Smart Moves by Ellen James Martin

Condos and Condon'ts When Buying

A few years ago, Ralph McLaughlin and his architect wife were shopping when they spotted an appealing condo and -- on a whim -- toured a model unit. Soon, the couple and their two Belgian terriers moved in.

“It’s like an urban village with 10 restaurants and (a) handy Target store,” he says.

As the chief economist for Trulia, which tracks real estate markets throughout the country, McLaughlin always advises homebuyers to take a systematic approach to the selection of a property. But he acknowledges his own choice was more emotional.

“We weren’t seriously looking when we happened upon this condo. But it’s working well for us and has gained 10 percent in value each year we’ve been there,” he says.

McLaughlin and his wife intend to remain in the unit they purchased for many years. That’s one key to a wise property investment.

“Most people’s wealth in real estate is based on staying in the property for at least six to eight years,” he says.

John Rygiol, a real estate broker affiliated with the National Association of Exclusive Buyer Agents (naeba.org), says it’s especially crucial for condo buyers to shop carefully, as appreciation for condos is unpredictable.

“People who buy the wrong condo can find selling tough. That’s because market demand for condos is less than for detached houses,” Rygiol says.

Statistics can tell you a lot about the desirability of a condo building. But your emotional response to a building is also telling, says Fred Meyer, a real estate appraiser and broker who’s sold homes since 1963.

“Make sure you really love the condo with both heart and soul. If you love it wholeheartedly, chances are better others will love it, too,” Meyer says.

Here are a few pointers for those planning a condo purchase:

-- Search for an area with a healthy employment base.

The vitality of a local real estate market is tied closely to the employment strength of the area. But, as Meyer says, the buyers of condos shouldn’t count on a single employer to keep the local economy afloat.

How can you investigate the strength of the local economy?

“Go to the offices of the Chamber of Commerce and ask what’s happening to jobs in the area,” Meyer says.

-- Review data to validate your hunches about the right condo building.

“Look at the resale history for the building going back as long as four years. Notice especially the median number of days it takes to sell units in the building. The more days it takes to go from list to sell, the less liquid the building,” Meyer says.

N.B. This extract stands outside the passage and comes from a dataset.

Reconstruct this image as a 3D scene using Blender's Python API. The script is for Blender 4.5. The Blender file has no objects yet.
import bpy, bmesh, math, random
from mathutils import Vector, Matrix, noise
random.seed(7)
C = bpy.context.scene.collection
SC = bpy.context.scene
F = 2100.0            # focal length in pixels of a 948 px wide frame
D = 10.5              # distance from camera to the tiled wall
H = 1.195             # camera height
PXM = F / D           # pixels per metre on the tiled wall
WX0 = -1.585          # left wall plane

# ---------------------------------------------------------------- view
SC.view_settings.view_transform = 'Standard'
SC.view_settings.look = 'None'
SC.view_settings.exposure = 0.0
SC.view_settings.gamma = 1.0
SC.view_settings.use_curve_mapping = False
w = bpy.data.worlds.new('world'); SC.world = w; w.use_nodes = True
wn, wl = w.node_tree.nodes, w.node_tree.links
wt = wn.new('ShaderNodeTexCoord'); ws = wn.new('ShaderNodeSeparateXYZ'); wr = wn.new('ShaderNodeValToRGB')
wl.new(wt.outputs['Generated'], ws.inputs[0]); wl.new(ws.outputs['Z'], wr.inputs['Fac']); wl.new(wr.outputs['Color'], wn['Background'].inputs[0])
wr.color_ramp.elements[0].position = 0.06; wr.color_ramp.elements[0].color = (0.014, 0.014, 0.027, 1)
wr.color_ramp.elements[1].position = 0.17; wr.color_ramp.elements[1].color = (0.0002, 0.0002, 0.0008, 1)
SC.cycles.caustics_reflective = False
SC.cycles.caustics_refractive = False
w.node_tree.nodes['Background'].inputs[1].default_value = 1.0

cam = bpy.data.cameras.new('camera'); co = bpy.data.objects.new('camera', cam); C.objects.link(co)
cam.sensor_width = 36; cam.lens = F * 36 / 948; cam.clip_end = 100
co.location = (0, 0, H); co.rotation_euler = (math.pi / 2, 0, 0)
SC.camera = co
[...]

Also, he says you should be sure to check the “reserves” of the building -- which translates to the amount of money owners have set aside for key repairs and renovations.

“A poorly financed building can become rundown, making it less desirable for future owners,” Meyer says.

-- Avoid a building with unusually low condo fees.

Nearly all condo buildings impose “condo fees” on their residents. Among other expenses, these monthly charges cover the cost of routine upkeep on a building and its grounds, along with support services, like a concierge at the front entrance.

Rygiol says would-be condo buyers sometimes shop for a building with the lowest possible monthly fees to contain expenses. But seeking out a building with rock-bottom fees could be a mistake.

“In my experience, you get what you pay for in condo fees. A building with very low fees might actually decline in value, due to poor maintenance,” he says.

-- Don’t select a building with a large portion of renters.

Homebuyer advocates are wary of buildings in which a large percentage of the units have been rented out by their owners.

“Owner occupants feel a natural pressure to ensure that a building is adequately maintained. Renters don’t feel that pressure,” Meyer says.

What percentage of owner-occupants is sufficient? In most cases, Meyer says you’ll want to see more than half the units occupied by owners. However, this rule may not hold in a resort community where seasonal rentals are the norm.

Though it’s wise to avoid a building with a large number of renters, Meyer says it’s also smart to avoid one that prohibits owners from renting out their units.

“That’s a huge right to give up -- to be forbidden to rent out your apartment if you want or need to do so down the line,” Meyer says.

-- Choose your condo unit wisely.

Even in the ideal building, not all apartments are created equal. Some will be more saleable when it comes time to put your property on the market.

Meyer says it’s usually unwise to buy one of the most expensive condos in a building unless statistics show such apartments have sold readily and for respectable prices.

“It’s usually smarter to buy one of the less expensive units in a building that also has high-end units. Then, over time, the high-end units will help hoist your property values,” he says.